Il fallait en effet ménager l’Angleterre, qui commençait à s’agiter. Des réunions de non-conformistes avaient été troublées par le peuple. Quand Oxford s’était défendu dans la chambre haute, des rassemblemens avaient proféré le cri : « Haute église, Oxford et Ormond pour toujours ! » On n’avait pas conduit l’accusé à la Tour sans émouvoir la Cité. Des désordres éclataient dans divers comtés ; c’en était assez pour exalter les jacobites, et ils envoyèrent en France le plan tant annoncé par le duc d’Ormond ; ils demandaient un corps de troupes réglées, ou tout au moins des armes pour vingt mille hommes, de l’artillerie, cinq cents officiers et de l’argent. Par les soins de Bolingbroke, le projet fut aussitôt mis sous les yeux du roi.
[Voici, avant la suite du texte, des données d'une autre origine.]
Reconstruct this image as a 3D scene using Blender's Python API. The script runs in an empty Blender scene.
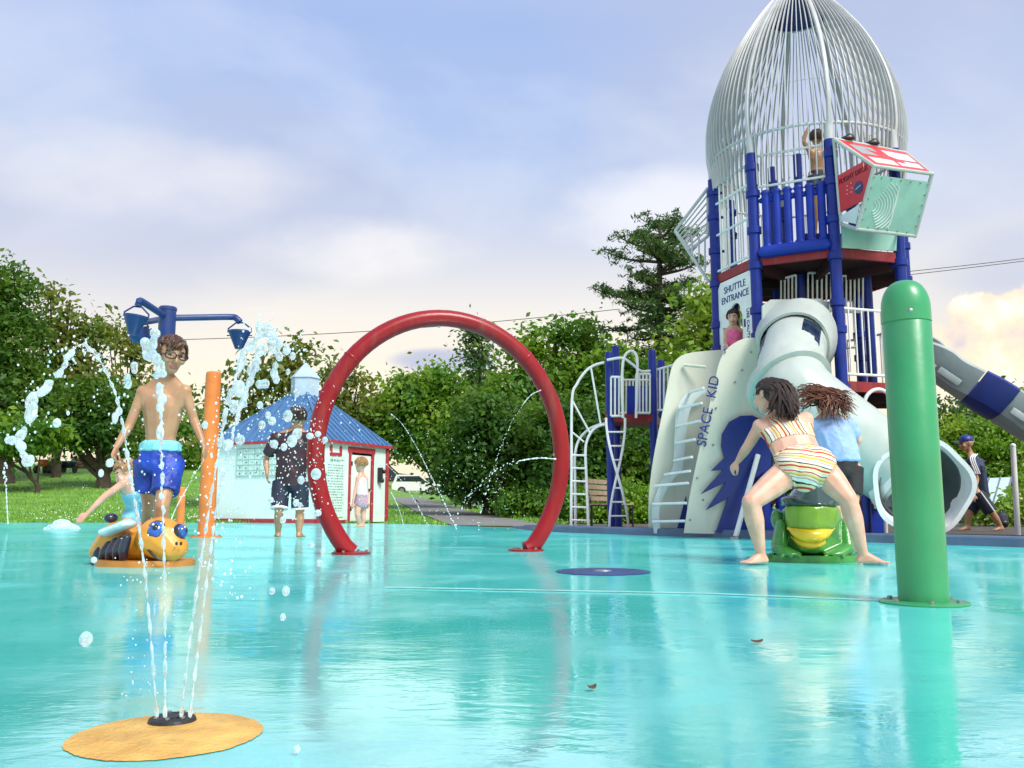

Il ne pouvait être question de fournir des troupes, mais on fit espérer le reste. Un bâtiment fut, aux frais de l’état disposé par un armateur pour le prétendant. Bolingbroke pensait que ces premiers secours en amèneraient d’autres, qu’ils suffiraient pour compromettre la France, que la défiance et l’irritabilité d’un gouvernement whig feraient le reste, et il accueillait une vague espérance de voir la paix d’Utrecht foulée aux pieds et une révolution opérée dans sa patrie par la main de l’étranger ; mais deux événemens vinrent dissiper ces belles illusions. Un moine, qui se disait envoyé par Ormond, vint de sa part réclamer un débarquement immédiat en Angleterre. Accueilli avec empressement à Bar, il parut à Paris suspect à Bolingbroke, qui le força de confesser qu’il était sans mission, et tout à coup on apprit qu’Ormond venait d’arriver. Nous nous rappelons qu’après avoir fait une assez grande figure, il vit Oxford en prison et prit la fuite. Tous les

  1. Un des confidens du duc d’Orléans, probablement l’abbé Dubois.